January 19, 2011 By Christopher Williams

This afternoon USAID Administrator Rajiv Shah will give a major address on the Administration’s directions and priorities in development, including the new Feed the Future initiative.  The event is at 2 p.m., and you can watch it here.  Today we also mourn the loss of a true champion of the International Affairs Budget, Sargent Shriver.  As the first director of the Peace Corps, Shriver left a legacy of over 200,000 Americans who have served as “mini-ambassadors” for our nation in villages and communities in some of the most remote parts of the world.  Peace Corps volunteers demonstrate the highest ideals of America as they go about their work every day, and the nation owes “Sarge” a tremendous debt of gratitude.

Must Reads

Who’s In the News

R. Sargent Shriver, Peace Corps Leader, Dies at 95 (Robert McFadden – The New York Times)

R. Sargent Shriver, the Kennedy in-law who became the founding director of the Peace Corps, the architect of President Lyndon B. Johnson’s war on poverty, a United States ambassador to France and the Democratic candidate for vice president in 1972, died on Tuesday in Bethesda, Md. He was 95.

Politics/Foreign Policy

Sharing the Burden of Peace (Robert Wright – The New York Times)

Have you braced yourself for the Pentagon “spending cuts” recently unveiled by Secretary of Defense Robert Gates? Don’t bother. Though many journalists used that term to describe the Gates budget, Gates himself conceded that “this is really all about a reduction in the rate of growth” in spending. I’m sure Gates did his best, comparing the bang-per-buck of different weapons systems and dropping the ones that failed this cost-benefit analysis. But there’s a different kind of cost-benefit analysis, and if the Obama administration used it, we could actually cut defense spending.

Clinton: U.S., China Must Build Cooperative Relationship (Olga Belogolova – National Journal)

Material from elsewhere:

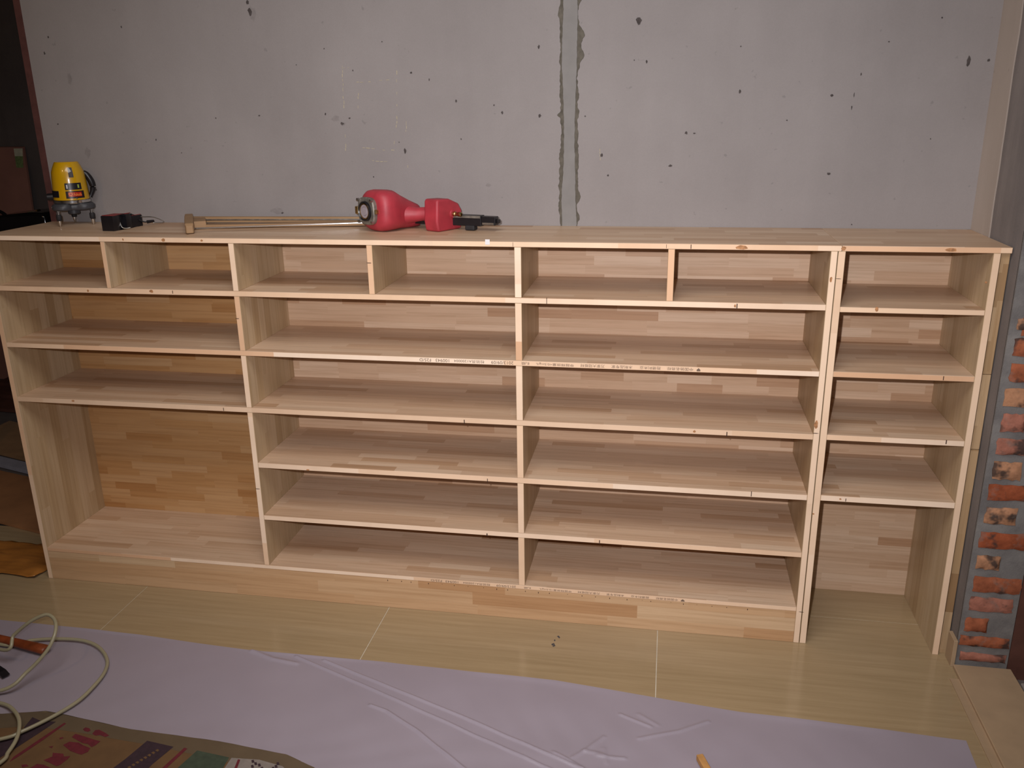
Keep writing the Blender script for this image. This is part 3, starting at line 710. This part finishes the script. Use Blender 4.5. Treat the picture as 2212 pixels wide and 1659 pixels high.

With Chinese President Hu Jintao in Washington for a state visit, Secretary of State Hillary Rodham Clinton says that while the United States must stand by its values and interests, the relationship should not be “zero-sum.” In an interview with NBC’s Meredith Vieira that aired this morning, Clinton said that looking for common ground is important “because this will be one of the most consequential relationships of the 21st century.”

U.S. stakes out revised China stance (Josh Gerstein – Politico)

Chinese President Hu Jintao’s state visit this week highlights a recalibration in President Barack Obama’s policy toward the rising power — a retooling that experts say was born of frustrations the Obama White House encountered in its early efforts to move China on issues such as human rights, trade imbalances and North Korea. White House officials painted Obama’s high-profile November 2009 visit to China as a success and were publicly livid about media accounts that depicted the trip as a failure.

New START Signals a New Start on Treaties (Don Kraus – The Washington Post)

Getting two-thirds of the Senate to agree on anything is a daunting task. So it was no small feat when the Senate approved New START, the Strategic Arms Reduction Treaty, during its December lame duck session. New START was the first major international agreement passed by the Senate since the Chemical Weapons Convention (CWC) in 1997. The United States is a bit schizophrenic when it comes to treaties. The U.S. government does a great job negotiating them.